• DATASET EXCERPT:
=====

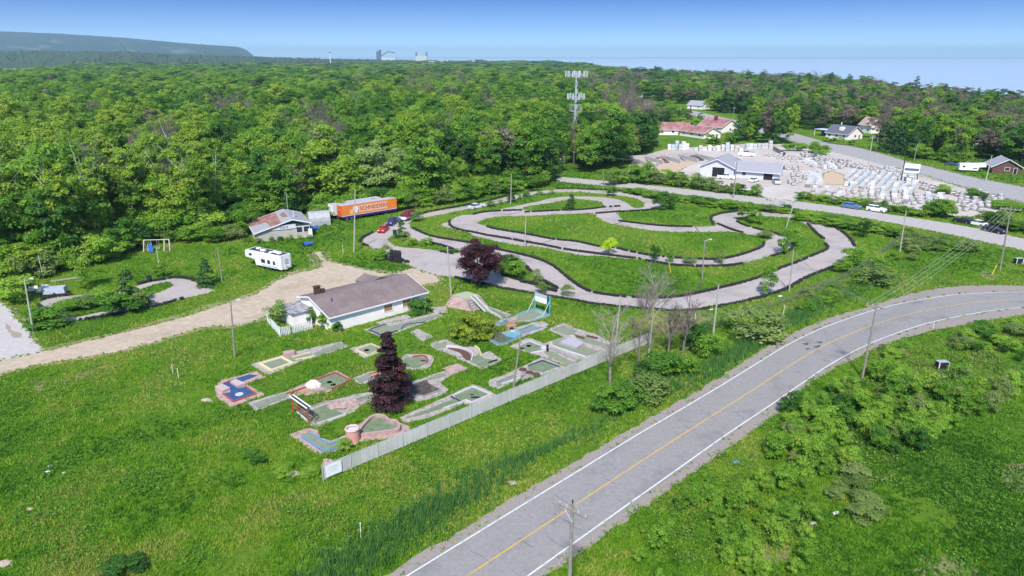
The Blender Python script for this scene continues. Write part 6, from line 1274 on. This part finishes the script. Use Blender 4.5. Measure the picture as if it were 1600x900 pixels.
# lime and small trees in the track
SM = [crown('crown', L_shrub, 420 + i, 1.0, 1.0, 1.05, 18, 2100, .135, .38, low=.03) for i in range(5)]; SMG = [crown('crown', L_grey, 430 + i, 1.0, .95, .95, 20, 2100, .12, .38, low=.03) for i in range(4)]; SMB = [crown('crown', L_broad, 440 + i, 1.0, 1.0, 1.0, 18, 2100, .14, .38, low=.03) for i in range(4)]; SMP = [crown('crown', L_pine, 450 + i, .85, 1.0, 1.0, 46, 3000, .15, .42, 'cone', low=.03) for i in range(3)]
st_me = bm(460, M_bark, h=1.6, r0=.05, levels=1, kids=4, crown0=.2)
LM = crown('crown', L_lime, 461, 1.3, 1.1, 1.5, 14, 900, .28, .42, low=.2); X, Y = P(951, 397); own('lime_tree', LM, st_me, X, Y, 'small bright lime green tree on the inner kart island', s=(1.15, 1.15, 1.3))
def bush(u, vb, r_, h_, lab, proto=None, group=None, cat='shrub', name='shrub', XY=None):
    X, Y = XY or P(u, vb); me = rv.choice(proto or SM); t = thing(name, lab, cat, (X, Y, 0), rv.uniform(0, 6.28), group); t.scale = (r_, r_, h_ / 2); linkobj('foliage', me, t); return t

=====

• AIM:
Retype everything in the material word for word, minus pictures.

• RESULT BELOW:
The Blender Python script for this scene continues. Write part 6, from line 1274 on. This part finishes the script. Use Blender 4.5. Measure the picture as if it were 1600x900 pixels.
# lime and small trees in the track
SM = [crown('crown', L_shrub, 420 + i, 1.0, 1.0, 1.05, 18, 2100, .135, .38, low=.03) for i in range(5)]; SMG = [crown('crown', L_grey, 430 + i, 1.0, .95, .95, 20, 2100, .12, .38, low=.03) for i in range(4)]; SMB = [crown('crown', L_broad, 440 + i, 1.0, 1.0, 1.0, 18, 2100, .14, .38, low=.03) for i in range(4)]; SMP = [crown('crown', L_pine, 450 + i, .85, 1.0, 1.0, 46, 3000, .15, .42, 'cone', low=.03) for i in range(3)]
st_me = bm(460, M_bark, h=1.6, r0=.05, levels=1, kids=4, crown0=.2)
LM = crown('crown', L_lime, 461, 1.3, 1.1, 1.5, 14, 900, .28, .42, low=.2); X, Y = P(951, 397); own('lime_tree', LM, st_me, X, Y, 'small bright lime green tree on the inner kart island', s=(1.15, 1.15, 1.3))
def bush(u, vb, r_, h_, lab, proto=None, group=None, cat='shrub', name='shrub', XY=None):
    X, Y = XY or P(u, vb); me = rv.choice(proto or SM); t = thing(name, lab, cat, (X, Y, 0), rv.uniform(0, 6.28), group); t.scale = (r_, r_, h_ / 2); linkobj('foliage', me, t); return t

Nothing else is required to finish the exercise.